** start of Data section **

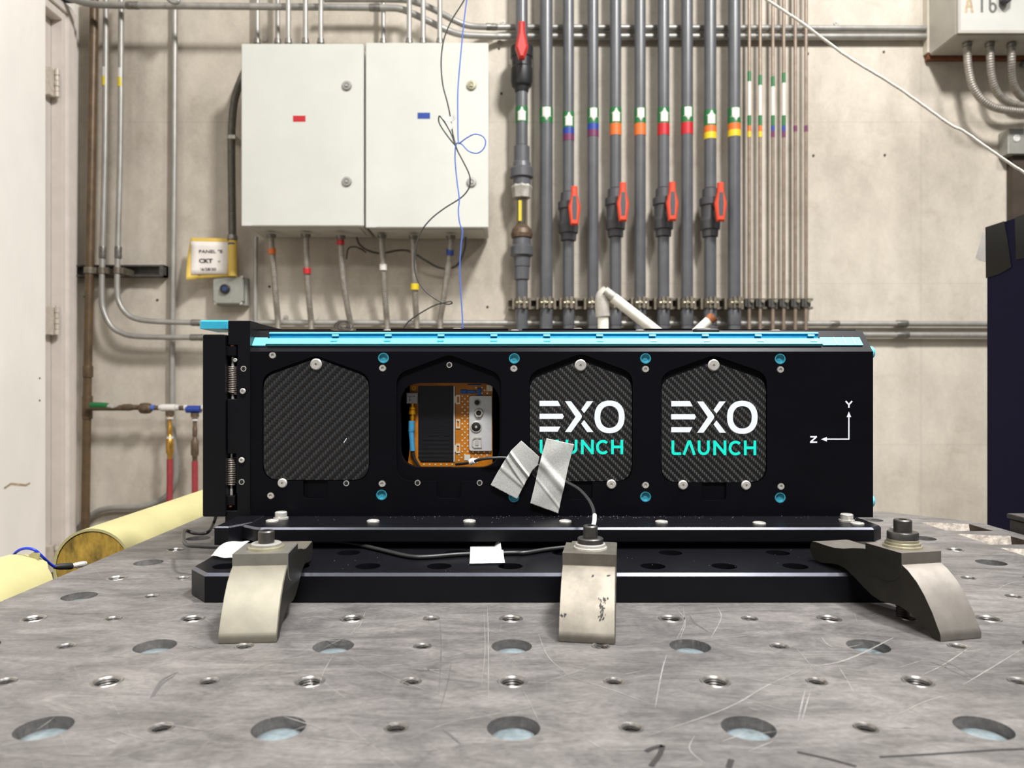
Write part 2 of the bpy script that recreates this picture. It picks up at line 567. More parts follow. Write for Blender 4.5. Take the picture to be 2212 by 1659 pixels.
def round_poly(pts, radii, seg=6):
    n = len(pts)
    out = []
    for i in range(n):
        r = radii[i] if isinstance(radii, (list, tuple)) else radii
        p0, p1, p2 = Vector(pts[i - 1]), Vector(pts[i]), Vector(pts[(i + 1) % n])
        if r <= 0:
            out.append(tuple(p1))
            continue
        a, b = (p0 - p1).normalized(), (p2 - p1).normalized()
        ang = a.angle(b)
        t = min(r / math.tan(ang / 2), (p0 - p1).length * 0.49, (p2 - p1).length * 0.49)
        q0, q1 = p1 + a * t, p1 + b * t
        for k in range(seg + 1):
            s = k / seg
            out.append(tuple(q0 * (1 - s) ** 2 + p1 * 2 * s * (1 - s) + q1 * s ** 2))
    return out


def smooth(pts, n=8):
    """Catmull-Rom through the given points."""
    pts = [Vector(p) for p in pts]
    if len(pts) < 3:
        return pts
    q = [pts[0] * 2 - pts[1]] + pts + [pts[-1] * 2 - pts[-2]]
    out = []
    for i in range(1, len(q) - 2):
        for k in range(n):
            t = k / n
            a, b, c, d = q[i - 1], q[i], q[i + 1], q[i + 2]
            out.append(0.5 * ((2 * b) + (c - a) * t + (2 * a - 5 * b + 4 * c - d) * t ** 2 + (3 * b - 3 * c + d - a) * t ** 3))
    out.append(pts[-1])
    return out


def ribbon(mb, pts, width, mp, w, closed=False, taper=False):
    """A flat printed stroke along a 2-D polyline."""
    pts = [Vector(p) for p in pts]
    n = len(pts)
    L, R = [], []
    for i in range(n):
        a = pts[i - 1] if (i > 0 or closed) else None
        c = pts[(i + 1) % n] if (i < n - 1 or closed) else None
        e1 = (pts[i] - a).normalized() if a is not None else None
        e2 = (c - pts[i]).normalized() if c is not None else None
        e1 = e1 or e2
        e2 = e2 or e1
        n1, n2 = Vector((-e1.y, e1.x)), Vector((-e2.y, e2.x))
        m = n1 + n2
        m = m.normalized() if m.length > 1e-6 else n1
        hw = width / 2 / max(0.4, m.dot(n1))
        if taper:
            hw *= 0.25 + 0.75 * math.sin(PI * (i + 0.15) / (n - 0.7))
        L.append(pts[i] + m * hw)
        R.append(pts[i] - m * hw)
    vs = [mp(p.x, p.y, w) for p in L] + [mp(p.x, p.y, w) for p in R]
    fs = []
    for i in range(n if closed else n - 1):
        j = (i + 1) % n
        fs.append((n + i, n + j, j, i))
    mb.add(vs, fs)


def patch_poly(mb, poly, mp, w):
    poly = ccw(poly)
    tris = tessellate_polygon([[Vector((p[0], p[1], 0)) for p in poly]])
    fs = []
    for t in tris:
        a, b, c = (poly[i] for i in t)
        s = (b[0] - a[0]) * (c[1] - a[1]) - (b[1] - a[1]) * (c[0] - a[0])
        fs.append(tuple(t) if s > 0 else tuple(reversed(t)))
    mb.add([mp(p[0], p[1], w) for p in poly], fs)


# ------------------------------------------------------------------ objects
LOCAL = set()


def mesh_of(name, mb, mats, smooth_deg=35, recalc=False, bevel=0.0):
    me = bpy.data.meshes.new(name)
    me.from_pydata(mb.v, [], mb.f)
    for m in (mats if isinstance(mats, (list, tuple)) else [mats]):
        me.materials.append(M[m] if isinstance(m, str) else m)
    me.polygons.foreach_set('material_index', mb.mi)
    bm = bmesh.new()
    bm.from_mesh(me)
    bmesh.ops.remove_doubles(bm, verts=bm.verts, dist=1e-7)
    if recalc:
        bmesh.ops.recalc_face_normals(bm, faces=bm.faces)
    if bevel > 0:
        es = [e for e in bm.edges if e.is_manifold and e.calc_face_angle(0) > 0.6]
        bmesh.ops.bevel(bm, geom=es, offset=bevel, segments=2, affect='EDGES', clamp_overlap=True)
    bm.to_mesh(me)
    bm.free()
    if smooth_deg:
        me.shade_smooth()
        me.set_sharp_from_angle(angle=math.radians(smooth_deg))
    else:
        me.shade_flat()
    me.update()
    return me


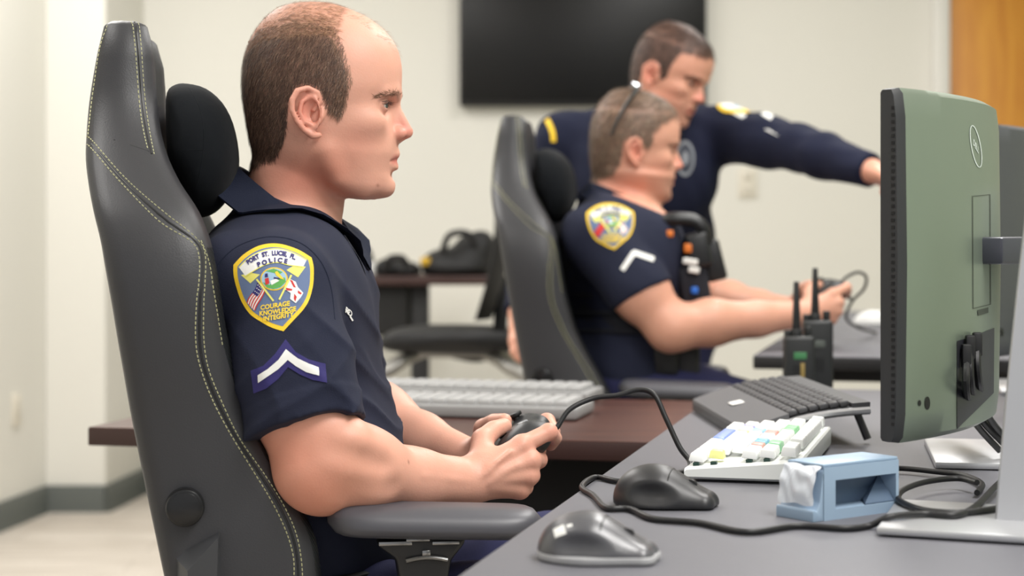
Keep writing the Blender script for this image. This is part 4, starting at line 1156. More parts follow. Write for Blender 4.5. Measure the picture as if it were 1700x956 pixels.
for k in (-1, 1):
    a = an2[k]; P, F = sdf_mesh([cone(a+np.array([0, 0, .06]), a+np.array([0, 0, -.02]), .054, .052, .02), cone(a+np.array([.01, 0, -.05]), a+np.array([.17, k*.02, -.058]), .045, .036, .03), half(np.array([0, 0, .003]), (0, 0, -1)), half(a+np.array([0, 0, .09]), (0, 0, 1))], .006)
    obj_np('boot', P, F, BOOT, p2)
# sunglasses on his head
sg = thing('sunglasses', Vector(fr2.w(560, 10)), 'sunglasses resting on the brown hair of the seated person in the vest', 'glasses')
mb = MB()
for l in (-1, 1): mb.tube([fr2.w(530, 0, l*60), fr2.w(512, 24, l*98), fr2.w(488, 62, l*112), fr2.w(466, 110, l*116), fr2.w(452, 150, l*110)], .0028, 8, rs=(.0045, .003))
mb.tube([fr2.w(530, 0, -60), fr2.w(536, -8, -30), fr2.w(538, -10, 0), fr2.w(536, -8, 30), fr2.w(530, 0, 60)], .004, 8)
mb.build('frame', GEAR, sg)
for l in (-1, 1):
    mb = MB(); rings = []
    for i in range(9):
        u = i/8; lat = l*(10+58*u); sag = 5*math.sin(math.pi*u)
        ht = 17*(math.sin(math.pi*(.12+.76*u)))**.5
        c = np.array([530-8*u*u, -11+12*u*u])
        rings.append([fr2.w(c[0]+a_*ht*.95+n_*2, c[1]+a_*ht*.35-sag*.3-n_*3, lat) for a_, n_ in ((-1, 0), (-.5, .5), (0, .7), (.5, .5), (1, 0), (.5, -.2), (0, 0), (-.5, -.2))])
    mb.loft(rings); mb.build('lens', mat('mirror_lens', (210, 214, 220), .12, .9), sg)

# ---- the standing officer
Y3 = 4.38
def v3(px, py, Y=Y3): return np.array(W(px, py, Y))
fr3 = Frame(v3(1106, 130, 4.25), S1, math.radians(-30), math.radians(20), math.radians(-4))
p3 = thing('person', (v3(1080, 600, 4.6)[0], 4.62, 0), 'standing person in navy long-sleeved uniform leaning over and pointing at the screen with one arm', 'person')
HP3 = [(400, 300), (440, 272), (466, 264), (481, 242), (488, 212), (491, 172), (503, 150), (522, 146), (541, 153), (552, 172), (560, 200), (574, 188), (580, 140), (590, 100), (612, 88), (655, 88), (668, 60), (610, 0), (530, -15), (440, -5), (385, 80), (385, 200)]
sh3r, el3r, wr3r = v3(935, 232, 4.47), v3(888, 390, 4.52), v3(862, 520, 4.36)
sh3l, el3l, wr3l = v3(1203, 222, 4.36), v3(1328, 246, 4.13), v3(1448, 284, 3.90)
lat3 = (sh3l-sh3r)/np.linalg.norm(sh3l-sh3r); fw3 = np.array([lat3[1], -lat3[0], 0]); fw3 /= np.linalg.norm(fw3)
Rt = np.stack([fw3, np.cross([0, 0, 1], fw3), [0, 0, 1]], 1)
neck3 = [cone(v3(1092, 150, 4.30), v3(1070, 215, 4.40), .056, .060, .03)]
def torso3():
    L = [ell(v3(1070, 285, 4.40), [.115, .175, .16], Rt, .05), ell(v3(1078, 400, 4.50), [.115, .155, .20], Rt, .06), ell(v3(1082, 520, 4.62), [.12, .17, .15], Rt, .06)]
    for s_ in (sh3r, sh3l): L.append(cone(v3(1070, 215, 4.41), s_, .055, .058, .04))
    return L
hd3 = (wr3l-el3l)/np.linalg.norm(wr3l-el3l); up3 = np.array([.1, .3, .95]); sd3 = np.cross(up3, hd3); sd3 /= np.linalg.norm(sd3); up3 = np.cross(hd3, sd3)
def hpt(f, s_, u): return wr3l+hd3*f+sd3*s_+up3*u
mc3 = [hpt(.085, .028-.019*i, .004-.002*i*i*.5) for i in range(4)]
fg3 = [[mc3[0], hpt(.128, .030, .0), hpt(.152, .031, -.006), hpt(.172, .031, -.012)]]+[[mc3[i], hpt(.112-.004*i, .026-.018*i, -.016), hpt(.098-.004*i, .024-.016*i, -.036), hpt(.080, .022-.014*i, -.030)] for i in (1, 2, 3)]
hand3l = hand_prims(wr3l, mc3, fg3, [hpt(.03, .030, -.012), hpt(.062, .042, -.018), hpt(.086, .034, -.022), hpt(.100, .022, -.026)], .018)
dn = (wr3r-el3r)/np.linalg.norm(wr3r-el3r); sr = np.array([0, 1, 0.]); fr_ = np.cross(sr, dn)
def hpr(f, s_, u): return wr3r+dn*f+sr*s_+fr_*u
mcr = [hpr(.085, -.028+.019*i, 0) for i in range(4)]
hand3r = hand_prims(wr3r, mcr, [[mcr[i], hpr(.115, -.028+.018*i, -.008), hpr(.13, -.026+.017*i, -.024), hpr(.135, -.024+.016*i, -.04)] for i in range(4)], [hpr(.03, -.03, -.01), hpr(.06, -.042, -.02), hpr(.085, -.04, -.028), hpr(.10, -.035, -.034)], .018)
hp3 = {-1: v3(1050, 530, 4.64), 1: v3(1115, 530, 4.60)}
kn3 = {k: np.array([hp3[k][0]+k*.03, 4.62-.03, .50]) for k in (-1, 1)}; an3 = {k: np.array([hp3[k][0]+k*.05, 4.66, .10]) for k in (-1, 1)}
def legs3(o=0):
    L = []
    for k in (-1, 1): L += [cone(hp3[k], kn3[k], .09+o, .065+o, .04), cone(kn3[k], an3[k], .062+o, .045+o, .02)]
    return L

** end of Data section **

• [Your objective] Report only the number of lines in the data above that contain "parts".

• [Response to this exercise] 2